• _CHALLENGE_: Starting at the first line of the listing below, retype each line up to and including the one that contains "z+0.024), dk, rg)". Leave pictures out.
=====
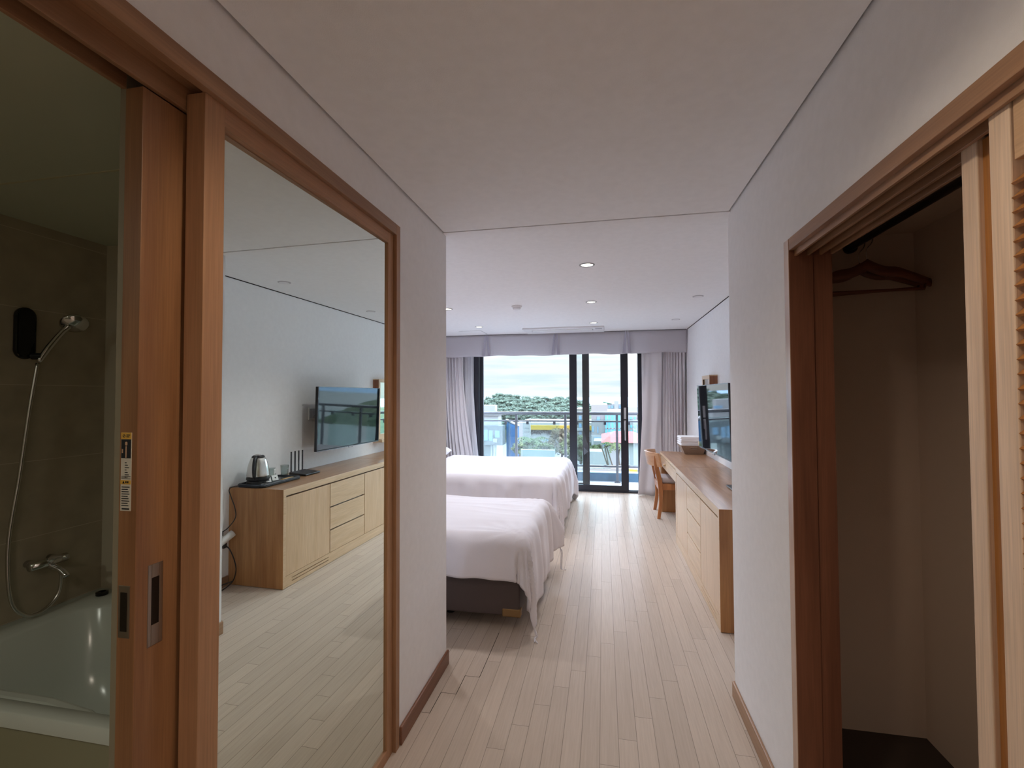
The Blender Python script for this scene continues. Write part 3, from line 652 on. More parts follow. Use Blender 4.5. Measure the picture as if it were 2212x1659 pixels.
for x in (-2.86, -1.98, -1.10, -0.2175, 0.665, 1.545):
    obj('glass_panel', bx(x-0.33, x+0.33, 8.246, 8.254, 0.17, 1.03), M['pane_rail'], rg)
    for sx in (-0.24, 0.24):
        for z in (0.96, 0.225): obj('clip', bx(x+sx-0.022, x+sx+0.022, 8.215, 8.262, z-0.024, z+0.024), dk, rg)

# ------------------------------------------------------------------ beds
def duvet(name, label, xh, xf, y0, y1, ztop, ovf, ovn, ovff, seed, group, flare=0.12, lf=0.05):
    """sheet over the bed: head xh, foot xf, sides y0 (near) and y1 (far)"""
    rnd = random.Random(seed); b = BM(); nu, nv = 110, 110
    rc = 0.075
    L = xf - xh; Wd = y1 - y0
    def wrap(d):
        # distance d past the edge -> (outward, down)
        if d <= 0: return 0.0, 0.0
        a = d / rc
        if a < PI/2: return rc*math.sin(a), rc*(1-math.cos(a))
        return rc, rc + (d - rc*PI/2)
    def f(u, v):
        s = u*(L+ovf); t = -ovn + v*(Wd+ovn+ovff)
        ex = s - (L-rc); ey = (rc - t) if t < rc else (t-(Wd-rc)); sgn = -1 if t < rc else 1
        exx, eyy = max(ex, 0), max(ey, 0)
        x = xh + min(s, L-rc); y = y0 + min(max(t, rc), Wd-rc)
        h = math.hypot(exx, eyy)
        cr = noise.noise(Vector((s*2.2, t*13+1.5*noise.noise(Vector((s*1.3, t*2, 4))), seed)))
        z = ztop + 0.006*noise.noise(Vector((s*3.1, t*5+seed, 0))) + 0.012*noise.noise(Vector((s*1.1, t*1.6, seed))) + 0.007*max(0, cr)**1.5*1.6
        dcr = math.hypot(s-(L-rc), (t-(rc if t < Wd/2 else Wd-rc))); z += 0.005*math.sin(math.atan2(t-(rc if t < Wd/2 else Wd-rc), s-(L-rc)+1e-6)*16)*math.exp(-dcr*dcr/0.05)
        if h > 0:
            o, dn = wrap(h); lift = 0
            if exx > 0 and eyy > 0:
                ang = math.atan2(eyy, exx); k = math.sin(2*ang)
                o += (0.05 if sgn < 0 else flare)*k*min(1, dn/0.35); lift = 0 if sgn < 0 else lf*k
                o += (0.013*math.sin(ang*11+seed)+0.008*math.sin(ang*23+seed))*min(1, dn/0.15)
                x += o*math.cos(ang); y += sgn*o*math.sin(ang)
            else:
                q = s if eyy > 0 else t
                rip = (0.012*math.sin(q*17+seed)+0.008*math.sin(q*31+1.3*seed)+0.008*noise.noise(Vector((q*9, dn*4, seed))))*min(1, dn/0.12)
                o += rip + 0.03*min(1, dn/0.3)*(0.6 if eyy > 0 else 1)
                if exx > 0: x += o
                else: y += sgn*o
            z -= dn*(0.99-lift)
            z += 0.012*noise.noise(Vector((s*4, t*4, seed+2)))*min(1, dn/0.2)
        return (x, y, max(z, 0.012+0.01*rnd.random()*0))
    grid(b, f, nu, nv)
    return tag(obj(name, b, M['linen'], smooth=True, solid=0.018), label, 'duvet', group)

def bed(label, y0, y1, tag_side=True):
    bd = thing('bed', label, 'bed', (-1.62, (y0+y1)/2, 0))
    xf = -0.52; xh = -2.66
    obj('bed_base', bx(xh, xf+0.01, y0, y1, 0.105, 0.325), M['bed_dark'], bd, bevel=0.012, seg=3)
    obj('mattress', bx(xh, xf, y0+0.005, y1-0.005, 0.327, 0.555), M['mattress'], bd, bevel=0.04, seg=4)
    for y in (y0, y1):
        s = 1 if y == y0 else -1
        b = BM(); box(b, xf-0.10, xf+0.016, y-0.004*s if s > 0 else y-0.05, y+0.05 if s > 0 else y+0.004, 0.100, 0.150)
        obj('corner_guard', b, M['brass'], bd, bevel=0.008, seg=3)
    for x in (xh+0.18, -1.6, xf-0.50):
        for y in (y0+0.22, y1-0.22):
            b = BM(); lathe(b, [(0.026, 0), (0.032, 0.105)], (x, y, 0), 16); obj('leg', b, M['dark_plastic'], bd, smooth=False)
    return bd
bed('nearer dark based single bed at the hall end of the room', 2.80, 3.82)
bed('farther dark based bed beside the window', 4.86, 6.40)
D1 = duvet('duvet', 'white duvet on the nearer bed with its corner drooping to the floor', -2.2, -0.455, 2.765, 3.855, 0.595, 0.43, 0.225, 0.34, 3, 'white duvets on the two beds', 0.15, 0.30)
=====
• _RESPONSE TO THIS TASK_:
The Blender Python script for this scene continues. Write part 3, from line 652 on. More parts follow. Use Blender 4.5. Measure the picture as if it were 2212x1659 pixels.
for x in (-2.86, -1.98, -1.10, -0.2175, 0.665, 1.545):
    obj('glass_panel', bx(x-0.33, x+0.33, 8.246, 8.254, 0.17, 1.03), M['pane_rail'], rg)
    for sx in (-0.24, 0.24):
        for z in (0.96, 0.225): obj('clip', bx(x+sx-0.022, x+sx+0.022, 8.215, 8.262, z-0.024, z+0.024), dk, rg)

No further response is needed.